Task statement – Filter the records for lines holding the string "More".

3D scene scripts

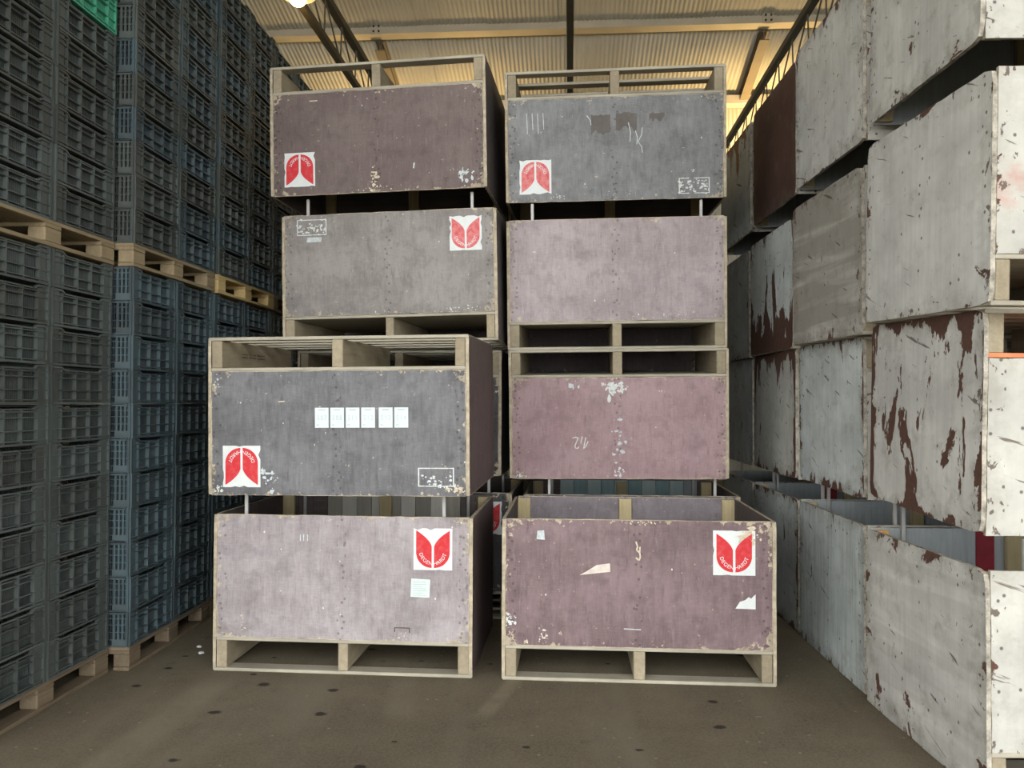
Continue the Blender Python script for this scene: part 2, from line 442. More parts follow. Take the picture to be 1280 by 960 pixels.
# roof girder, rafters
def ibeam(bm, L, w, h, t=.02):
    box(bm, 0, L, -w / 2, w / 2, 0, t); box(bm, 0, L, -w / 2, w / 2, h - t, h); box(bm, 0, L, -t / 2, t / 2, t, h - t)
g = empty('roof_girder', 'cream steel girder running across under the corrugated roof', 'girder', Matrix.Translation((-11, 15.35, 8.6)))
bm = bmesh.new(); box(bm, 0, 24, -.13, .13, 0, .03); ob('bottom_flange', bm, MAT['cream_steel'], g)
bm = bmesh.new(); box(bm, 0, 24, -.11, .08, .03, .17); box(bm, 0, 24, -.13, .11, .17, .21); ob('web', bm, MAT['cream_steel'], g)
for X in (-3.66, 3.62):
    bm = bmesh.new(); box(bm, X + 11 - .1, X + 11 + .1, -.155, -.131, -.02, .19); bevel_all(bm, .006)
    pl = ob('splice_plate', bm, MAT['cream_steel'], g)
    for dx in (-.05, .05):
        for dz in (.035, .13):
            bm = bmesh.new(); bmesh.ops.create_cone(bm, cap_ends=True, segments=6, radius1=.02, radius2=.02, depth=.03,
                matrix=Matrix.Translation((X + 11 + dx, -.165, dz)) @ Matrix.Rotation(PI / 2, 4, 'X'))
            ob('bolt', bm, MAT['bolt'], pl)
for X, lab in ((-3.66, 'taupe sloping roof rafter between girder and end wall, left of the middle'),
               (3.62, 'taupe sloping roof rafter between girder and end wall, right of the middle')):
    a = Vector((X, 15.5, roof_z(15.5) - .27)); b = Vector((X * 1.0, 17.5, roof_z(17.5) - .27))
    d = b - a; T = Matrix.Translation(a) @ d.to_track_quat('X', 'Z').to_matrix().to_4x4()
    r = empty('rafter', lab, 'rafter', T)
    bm = bmesh.new(); box(bm, 0, d.length, -.09, .09, 0, .02); box(bm, 0, d.length, -.09, .09, .19, .21); ob('flange', bm, MAT['taupe_steel'], r)
    bm = bmesh.new(); box(bm, 0, d.length, -.012, .012, .02, .19); ob('web', bm, MAT['taupe_steel'], r)

# lattice joists running away from the door
for X, lab in ((-3.1, 'dark steel lattice joist under the roof at the left, above the plastic crates'),
               (0.0, 'dark steel lattice joist under the roof above the middle of the aisle'),
               (3.1, 'dark steel lattice joist under the roof at the right, above the white crates')):
    t = empty('lattice_joist', lab, 'joist', Matrix.Translation((X, 0, 6.2)))
    for nm, z, w in (('top_chord', .58, .1), ('bottom_chord', 0.03, .085)):
        bm = bmesh.new(); box(bm, -w / 2, w / 2, -3.9, 17.55, z - w / 2, z + w / 2); bevel_all(bm, .006)
        ob(nm, bm, MAT['steel'] if X >= 0 else MAT['steel_brown'], t)
    rod = .017
    for k in range(12):
        y = 8.6 + .75 * k
        bm = bmesh.new(); bar(bm, (0, y, .05), (0, y + .05, .55), rod); ob('lattice_upright', bm, MAT['steel'], t)
        bm = bmesh.new(); bar(bm, (0, y + .05, .55), (0, y + .72, .05), rod); ob('lattice_diagonal', bm, MAT['steel'], t)
    for y in (17.3,):
        bm = bmesh.new(); box(bm, .02, .05, y - .02, y + .02, .6, roof_z(y) - 6.15); box(bm, -.06, .07, y - .06, y + .06, .62, .67)
        ob('hanger', bm, MAT['steel'], t)

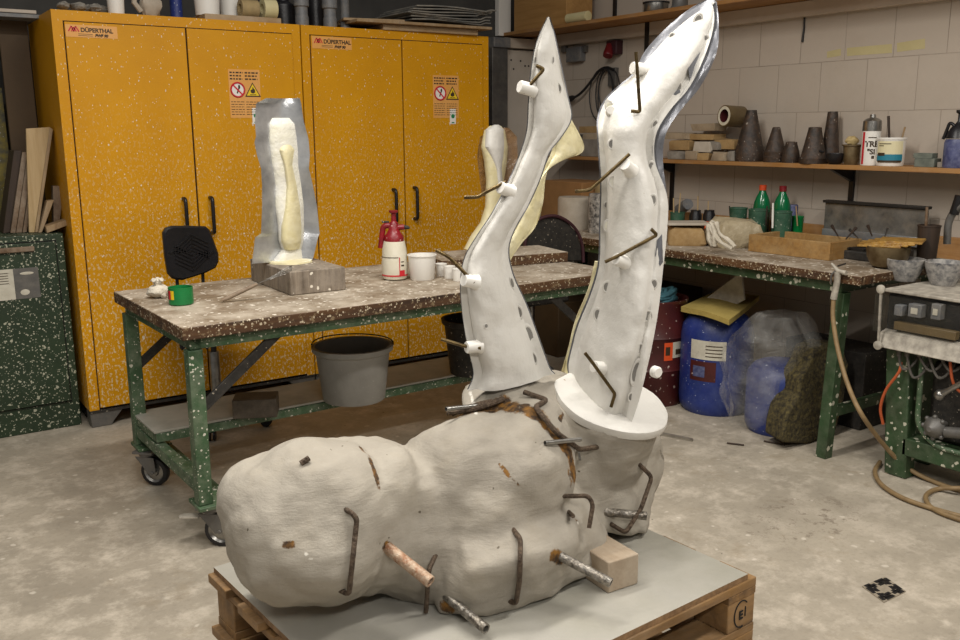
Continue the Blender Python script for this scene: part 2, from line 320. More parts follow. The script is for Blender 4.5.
# ---------------------------------------------------------------- mesh builder
OFF = {}
class MB:
    def __init__(s): s.v = []; s.f = []; s.mi = []; s.cur = 0
    def add(s, vs, fs):
        b = len(s.v); s.v += [Vector(p) for p in vs]
        for f in fs: s.f.append([b+i for i in f]); s.mi.append(s.cur)
        return s
    def slot(s, i): s.cur = i; return s
    def box(s, a, b, rz=0, c=None):
        x0, x1 = sorted((a[0], b[0])); y0, y1 = sorted((a[1], b[1])); z0, z1 = sorted((a[2], b[2]))
        vs = [Vector(p) for p in ((x0,y0,z0),(x1,y0,z0),(x1,y1,z0),(x0,y1,z0),(x0,y0,z1),(x1,y0,z1),(x1,y1,z1),(x0,y1,z1))]
        if rz:
            c = Vector(c) if c else Vector(((x0+x1)/2, (y0+y1)/2, 0)); R = Matrix.Rotation(rz, 3, 'Z')
            vs = [R @ (p-c)+c for p in vs]
        return s.add(vs, [(0,3,2,1),(4,5,6,7),(0,1,5,4),(1,2,6,5),(2,3,7,6),(3,0,4,7)])
    def obox(s, c, ax, ay, az):       # centre and three half vectors
        c, ax, ay, az = map(Vector, (c, ax, ay, az))
        vs = [c+ax*i+ay*j+az*k for k in (-1, 1) for (i, j) in ((-1,-1),(1,-1),(1,1),(-1,1))]
        return s.add(vs, [(0,3,2,1),(4,5,6,7),(0,1,5,4),(1,2,6,5),(2,3,7,6),(3,0,4,7)])
    def bar(s, p, q, w, h=None, up=(0, 0, 1)):
        p, q = Vector(p), Vector(q); d = (q-p); a = d.normalized(); u = Vector(up)
        if abs(a.dot(u)) > .95: u = Vector((0, 1, 0))
        x = a.cross(u).normalized(); y = x.cross(a).normalized(); h = h or w
        return s.obox((p+q)/2, d/2, x*w/2, y*h/2)
    def prism(s, poly, ext):
        poly = [Vector(p) for p in poly]; e = Vector(ext); n = len(poly)
        vs = poly+[p+e for p in poly]
        return s.add(vs, [tuple(range(n-1, -1, -1)), tuple(range(n, 2*n))]+[(i, (i+1) % n, n+(i+1) % n, n+i) for i in range(n)])
    def tube(s, pts, r, n=10, caps=True, closed=False):
        pts = [Vector(p) for p in pts]; N = len(pts); rs = r if isinstance(r, (list, tuple)) else [r]*N
        rings = []; prev = None
        for i, p in enumerate(pts):
            a = pts[i-1] if (i > 0 or closed) else p; b = pts[(i+1) % N] if (i < N-1 or closed) else p
            t_ = (b-a).normalized()
            if prev is None:
                x = t_.orthogonal().normalized()
            else:
                x = (prev - t_*prev.dot(t_))
                x = x.normalized() if x.length > 1e-6 else t_.orthogonal().normalized()
            prev = x; y = t_.cross(x)
            rings.append([p+(x*cos(2*pi*k/n)+y*sin(2*pi*k/n))*rs[i] for k in range(n)])
        vs = [v for R in rings for v in R]; fs = []
        for i in range(N if closed else N-1):
            for k in range(n):
                j = (i+1) % N
                fs.append((i*n+k, i*n+(k+1) % n, j*n+(k+1) % n, j*n+k))
        if caps and not closed:
            fs += [tuple(range(n-1, -1, -1)), tuple((N-1)*n+k for k in range(n))]
        return s.add(vs, fs)
    def lathe(s, c, prof, n=28, sx=1, sy=1, axis=None, caps=True, jit=0):
        c = Vector(c); A = Vector(axis).normalized() if axis else Vector((0, 0, 1))
        X = A.orthogonal().normalized() if axis else Vector((1, 0, 0)); Y = A.cross(X)
        vs = []
        for i, (r, h) in enumerate(prof):
            for k in range(n):
                a = 2*pi*k/n; rr = r
                if jit: rr = r*(1+jit*noise.noise(Vector((cos(a)*2+c.x*9, sin(a)*2+c.y*9, h*12))))
                vs.append(c+X*rr*sx*cos(a)+Y*rr*sy*sin(a)+A*h)
        fs = []
        for i in range(len(prof)-1):
            for k in range(n):
                fs.append((i*n+k, i*n+(k+1) % n, (i+1)*n+(k+1) % n, (i+1)*n+k))
        if caps:
            fs.append(tuple(range(n-1, -1, -1))); L = len(prof)-1; fs.append(tuple(L*n+k for k in range(n)))
        return s.add(vs, fs)
    def ball(s, c, r, n=16, m_=10, jit=0, seed=0):
        r = r if isinstance(r, (tuple, list)) else (r, r, r); c = Vector(c)
        vs = []; 
        for i in range(m_+1):
            th = pi*i/m_
            for k in range(n):
                a = 2*pi*k/n; d = Vector((sin(th)*cos(a), sin(th)*sin(a), -cos(th)))
                j = 1+jit*noise.noise(d*1.7+Vector((seed*3.1, seed, 0)))
                vs.append(c+Vector((d.x*r[0], d.y*r[1], d.z*r[2]))*j)
        fs = [(i*n+k, i*n+(k+1) % n, (i+1)*n+(k+1) % n, (i+1)*n+k) for i in range(m_) for k in range(n)]
        return s.add(vs, fs)
    def hull(s, pts):
        bm = bmesh.new()
        for p in pts: bm.verts.new(p)
        g = bmesh.ops.convex_hull(bm, input=bm.verts)
        junk = [e for e in g['geom_interior']+g['geom_unused'] if isinstance(e, bmesh.types.BMVert) and e.is_valid]
        if junk: bmesh.ops.delete(bm, geom=list(set(junk)), context='VERTS')
        bm.verts.index_update()
        vs = [v.co.copy() for v in bm.verts]; fs = [[v.index for v in f.verts] for f in bm.faces]; bm.free()
        return s.add(vs, fs)
    def text(s, txt, o, ax, ay, size, thick=.0006, bold=0):
        """lettering laid on a surface at o, reading along ax, upright along ay"""
        cu = bpy.data.curves.new('t', 'FONT'); cu.body = txt; cu.size = size; cu.offset = bold; cu.extrude = thick
        ob = bpy.data.objects.new('t', cu); COL.objects.link(ob)
        bpy.context.view_layer.update()
        me = bpy.data.meshes.new_from_object(ob.evaluated_get(bpy.context.evaluated_depsgraph_get()))
        ax, ay = Vector(ax).normalized(), Vector(ay).normalized(); az = ax.cross(ay)
        s.add([Vector(o)+ax*v.co.x+ay*v.co.y+az*(v.co.z+thick) for v in me.vertices], [tuple(p.vertices) for p in me.polygons])
        bpy.data.objects.remove(ob); bpy.data.meshes.remove(me)
        return s
    def build(s, name, mats, parent=None, origin=None, bevel=0, smooth=True, recalc=True):
        off = OFF[parent.name] if parent else Vector(origin or (0, 0, 0))
        me = bpy.data.meshes.new(name); me.from_pydata([v-off for v in s.v], [], s.f)
        mats = mats if isinstance(mats, (list, tuple)) else [mats]
        for k in mats: me.materials.append(M[k] if isinstance(k, str) else k)
        me.polygons.foreach_set('material_index', s.mi)
        bm = bmesh.new(); bm.from_mesh(me)
        bmesh.ops.remove_doubles(bm, verts=bm.verts, dist=1e-6)
        if recalc: bmesh.ops.recalc_face_normals(bm, faces=bm.faces)
        bm.to_mesh(me); bm.free()
        o = bpy.data.objects.new(name, me); COL.objects.link(o)
        if smooth:
            me.polygons.foreach_set('use_smooth', [True]*len(me.polygons))
            me.set_sharp_from_angle(angle=radians(38))
        if bevel:
            b = o.modifiers.new('bevel', 'BEVEL'); b.width = bevel; b.segments = 2; b.limit_method = 'ANGLE'; b.angle_limit = radians(40)
        if parent: o.parent = parent; OFF[o.name] = off
        else: o.location = off; OFF[o.name] = off
        return o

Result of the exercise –
Continue the Blender Python script for this scene: part 2, from line 442. More parts follow. Take the picture to be 1280 by 960 pixels.
Continue the Blender Python script for this scene: part 2, from line 320. More parts follow. The script is for Blender 4.5.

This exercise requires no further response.